# Problem description:
Search the listing for "this" and copy every line where it appears.

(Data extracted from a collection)
▼
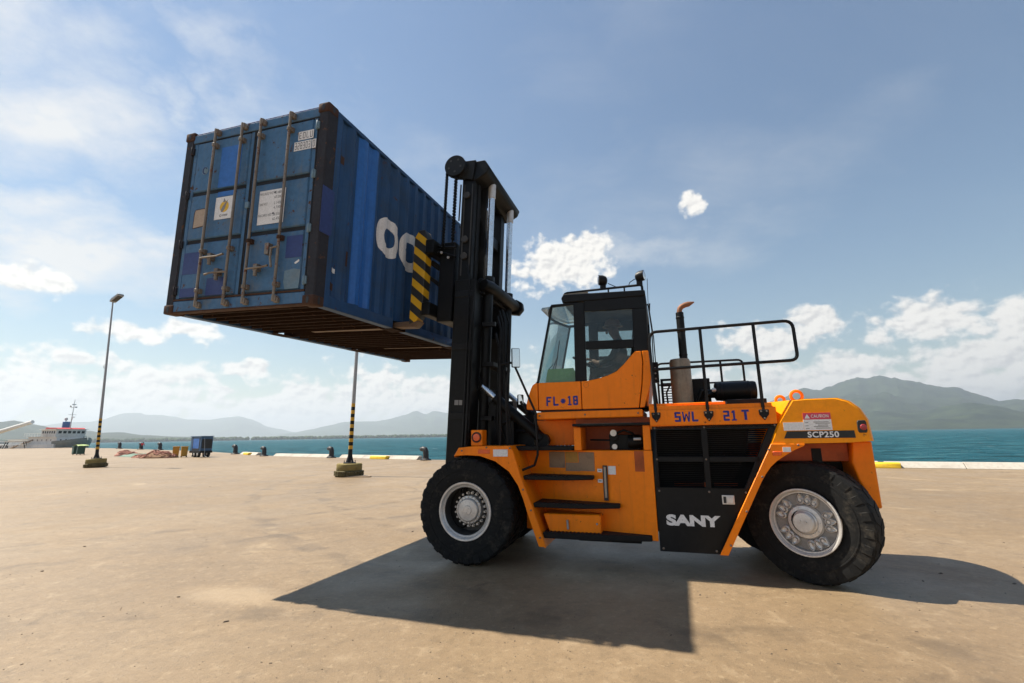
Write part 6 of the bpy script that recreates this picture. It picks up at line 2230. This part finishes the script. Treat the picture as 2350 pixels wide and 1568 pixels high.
def grit():
    """stone chips, splinters and crumbs lying on the concrete"""
    m = MB()
    rr = random.Random(31)
    for k in range(1100):
        y = 2.2 + 16 * rr.random() ** 1.6
        x = rr.uniform(-1.25, 1.25) * y
        s = rr.uniform(0.002, 0.0055) * (1 + (rr.random() < 0.05) * 1.2)
        lx, ly, a = s * rr.uniform(0.8, 2.6), s, rr.uniform(0, math.pi)
        c, q = math.cos(a), math.sin(a)
        top = [(x + (c * u * lx - q * w * ly) * 0.7, y + (q * u * lx + c * w * ly) * 0.7, s * rr.uniform(.5, 1.0)) for u, w in ((-1, -1), (1, -1), (1, 1), (-1, 1))]
        bot = [(x + c * u * lx - q * w * ly, y + q * u * lx + c * w * ly, 0.0) for u, w in ((-1, -1), (1, -1), (1, 1), (-1, 1))]
        m.add(bot + top, [(4, 5, 6, 7), (0, 1, 5, 4), (1, 2, 6, 5), (2, 3, 7, 6), (3, 0, 4, 7)])
    o = m.build('grit', 'gritstone')
    struct(o, 'stuff')
    o['label'] = 'small dark stone chips and crumbs scattered on the concrete'
    o['category'] = 'grit'


grit()


# ------------------------------------------------------------------ the ship
def ship():
    t = thing('cargo_ship', 'small moored ship with white superstructure, red deck edge and grey bow', 'ship', (-136.5, 147, WATER_Z), -0.12)
    t.scale = (0.46, 0.95, 0.95)
    # bow towards +x; stations along the hull: x, half breadth at deck, half breadth at waterline, deck height
    st = [(-52, 4.2, 3.6, 3.9), (-40, 5.0, 4.8, 3.7), (-20, 5.2, 5.0, 3.6), (-6, 5.1, 4.7, 3.7), (1, 4.4, 3.4, 4.0), (4.5, 3.1, 1.7, 4.3), (7, 1.6, 0.6, 4.6), (8.6, 0.15, 0.06, 4.8)]
    m = MB()
    rings = []
    for x, bd, bw, zd in st:
        flare = 1.4 if x > 5 else 0
        sh = (x - 11.8) * 0
        xs = lambda f: x - (1 - f) * (2.2 if x > 6 else 1.0 if x > 4 else 0.2)
        rings.append([(xs(1), -bd, zd), (xs(.5), -(bd * .45 + bw * .55), zd * .5), (xs(0), -bw, -1.2), (xs(0), bw, -1.2), (xs(.5), (bd * .45 + bw * .55), zd * .5), (xs(1), bd, zd)])
    m.loft(rings)
    hull = m.build('hull', 'hullgrey', t, angle=50)
    b = MB()
    top = [(x, -bd, zd) for x, bd, bw, zd in st] + [(x, bd, zd) for x, bd, bw, zd in reversed(st)]
    for (x0, b0, _, z0), (x1, b1, _, z1) in zip(st[3:], st[4:]):
        for s in (-1, 1):
            b.add([(x0, s * b0, z0), (x1, s * b1, z1), (x1, s * b1, z1 + 0.9), (x0, s * b0, z0 + 0.9)], [(0, 1, 2, 3)])
    b.build('bulwark', 'hullgrey', hull)
    r_ = MB()
    r_.box(-40, -4, -5.25, -5.15, 2.4, 3.7)
    MB().box(-46, -3.5, -5.24, 5.24, 1.2, 3.75).build('white_side', 'shipwhite', t, bev=0.05)
    MB().prism([(-26, 3.7), (-3.5, 3.7), (-4.6, 6.1), (-26, 6.1)], 'y', -4.4, 4.4).build('deck_house', 'shipwhite', t, bev=0.06)
    wh = MB().prism([(-16, 6.1), (-5.0, 6.1), (-4.6, 8.3), (-16, 8.3)], 'y', -4.7, 4.7).build('wheelhouse', 'shipwhite', t, bev=0.05)
    MB().box(-28, -4.2, -5.0, 5.0, 5.98, 6.12).build('bridge_deck', 'shipwhite', t)
    MB().box(-16.8, -3.9, -5.2, 5.2, 8.32, 8.46).build('roof_deck', 'shipwhite', t, bev=0.04)
    MB().prism([(-14.5, 8.46), (-4.4, 8.46), (-6.0, 8.9), (-13.5, 9.0)], 'y', -4.4, 4.4).build('red_roof', 'shipred', t, bev=0.05)
    for k in range(6):
        y = -4.0 + k * 1.45
        MB().prism([(-4.80, 7.05), (-4.70, 7.05), (-4.58, 7.85), (-4.68, 7.85)], 'y', y, y + 0.95).build('window', 'darkglass', wh)
    for k in range(6):
        x = -15 + k * 1.7
        MB().box(x, x + 0.95, -4.73, -4.69, 7.0, 7.85).build('window', 'darkglass', wh)
    for k in range(5):
        MB().lathe([(0.25, 0.0), (0.25, -0.06)], (-22 + k * 3.4, -4.42, 5.0), 'y', 12, cap=True).build('porthole', 'darkglass', t)
    for k in range(5):
        MB().lathe([(0.25, 0.0), (0.25, 0.08)], (-4.1, -3.2 + k * 1.6, 5.0), 'x', 12, cap=True).build('porthole', 'darkglass', t)
    for k in range(3):
        MB().box(-44 + k * 5, -43 + k * 5, -5.28, -5.23, 2.6, 3.4).build('window', 'darkglass', t)
    MB().lathe([(1.15, 8.9), (1.15, 10.9), (1.0, 11.0)], (-12.5, 1.0, 0), 'z', 18, cap=True).build('funnel', 'shipblue', t)
    m = MB().ell((-13.2, 1.0, 11.8), (0.55, 0.55, 0.55), 12, 8)
    m.tube([(-13.2, 1, 10.9), (-13.2, 1, 11.5)], 0.12, 8)
    m.build('radar_dome', 'shipwhite', t)
    m = MB().tube([(-6.5, 0, 8.8), (-6.3, 0, 18.2)], [0.22, 0.08], 8)
    m.tube([(-6.4, -1.3, 13.2), (-6.4, 1.3, 13.2)], 0.06, 6)
    m.tube([(-6.4, -1.0, 15.6), (-6.4, 1.0, 15.6)], 0.05, 6)
    m.tube([(-6.5, 0, 11.0), (-5.4, 0, 12.4)], 0.07, 6)
    m.box(-6.0, -4.9, -0.35, 0.35, 12.3, 12.5)
    m.box(-6.6, -6.1, -0.6, 0.6, 16.4, 16.7)
    m.box(-6.7, -6.0, 0.4, 1.0, 15.5, 15.9)
    m.build('mast', 'shipwhite', t)
    fl = MB().add([(-9.4, 0, 15.8), (-8.2, 0, 15.5), (-8.2, 0, 16.1), (-9.4, 0, 16.3)], [(0, 1, 2, 3)])
    fl.tube([(-8.2, 0, 15.4), (-6.4, 0, 15.6)], 0.03, 5)
    fl.build('flag', 'greyink', t)
    m = MB()
    for k in range(12): m.tube([(-28 + k * 2.0, -4.95, 6.1), (-28 + k * 2.0, -4.95, 7.1)], 0.04, 5)
    m.tube([(-28, -4.95, 7.1), (-6, -4.95, 7.1)], 0.04, 5)
    m.tube([(-28, -4.95, 6.6), (-6, -4.95, 6.6)], 0.03, 5)
    for k in range(8): m.tube([(-46 + k * 2.4, -5.15, 3.7), (-46 + k * 2.4, -5.15, 4.8)], 0.04, 5)
    m.tube([(-46, -5.15, 4.8), (-28, -5.15, 4.8)], 0.04, 5)
    m.build('railing', 'shipwhite', t)
    MB().tube([(-22, -4.3, 5.2), (-38, -5.8, 2.0)], 0.22, 6).build('gangway', 'wood', t)
    MB().box(-44, -28, -3.5, 3.5, 3.7, 5.3).build('after_house', 'shipwhite', t, bev=0.05)
    MB().box(-45, -27.5, -4.0, 4.0, 5.3, 5.42).build('awning', 'shipwhite', t)
    m = MB()
    m.tube([(5.5, 0, 4.2), (5.5, 0, 6.0)], 0.2, 8)
    m.box(3.0, 5.5, -1.0, 1.0, 4.0, 5.2)
    m.build('winch', 'hullgrey', t)
    return t


ship()

# crane boom reaching in from the left, on its own base off the edge of the picture
bt = thing('crane_boom', 'long white crane boom slanting up at the far left edge', 'crane', (-178, 158, 0), 0)
MB().tube([(-6, 0, 2.2), (18.5, -3, 8.4)], [0.75, 0.6], 12).build('boom', 'shipwhite', bt)
MB().box(-10, -3, -1.4, 1.4, 0.6, 2.6).build('base', 'yellow', bt, bev=0.1)
for x in (-9, -4):
    for y in (-1.3, 1.3): MB().lathe([(0.6, -0.2), (0.6, 0.2)], (x, y, 0.6), 'y', 16, cap=True).build('wheel', 'rubber', bt)

# ------------------------------------------------------------------ air
def haze():
    s = 12800
    m = MB().box(-s, s, -s, s, WATER_Z - 1.5, 530)
    o = m.build('haze', None)
    mt = bpy.data.materials.new('haze_air')
    mt.use_nodes = True
    nt = mt.node_tree
    nt.nodes.clear()
    out = nt.nodes.new('ShaderNodeOutputMaterial')
    pv = nt.nodes.new('ShaderNodeVolumePrincipled')
    pv.inputs['Color'].default_value = (0.80, 0.895, 1.0, 1)
    pv.inputs['Density'].default_value = HAZE_DENSITY
    pv.inputs['Anisotropy'].default_value = 0.3
    nt.links.new(pv.outputs[0], out.inputs['Volume'])
    o.data.materials.append(mt)
    o['kind'] = 'stuff'
    o['label'] = 'pale sea haze between the quay and the far hills'
    o['category'] = 'haze'


haze()
bpy.context.view_layer.update()
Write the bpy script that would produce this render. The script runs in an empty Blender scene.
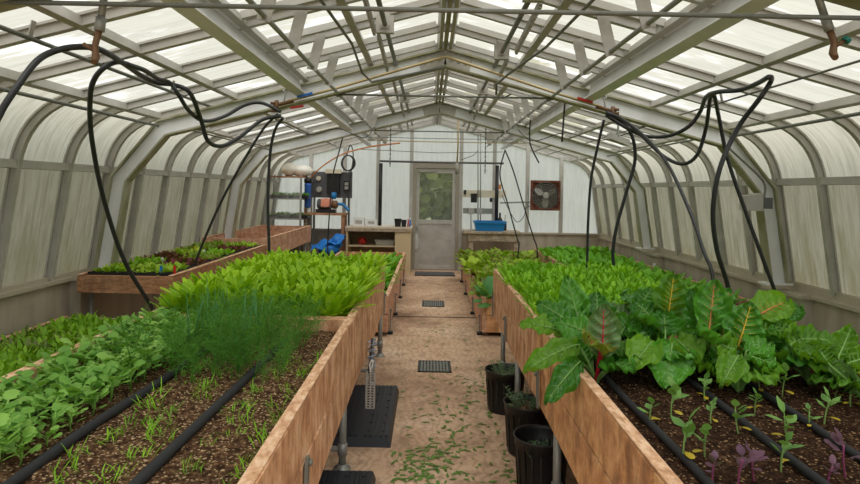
▲
# Written solution:
Write part 6 of the bpy script that recreates this picture. It picks up at line 2230. This part finishes the script. Treat the picture as 2350 pixels wide and 1568 pixels high.
Write the bpy script that would produce this render. The script runs in an empty Blender scene.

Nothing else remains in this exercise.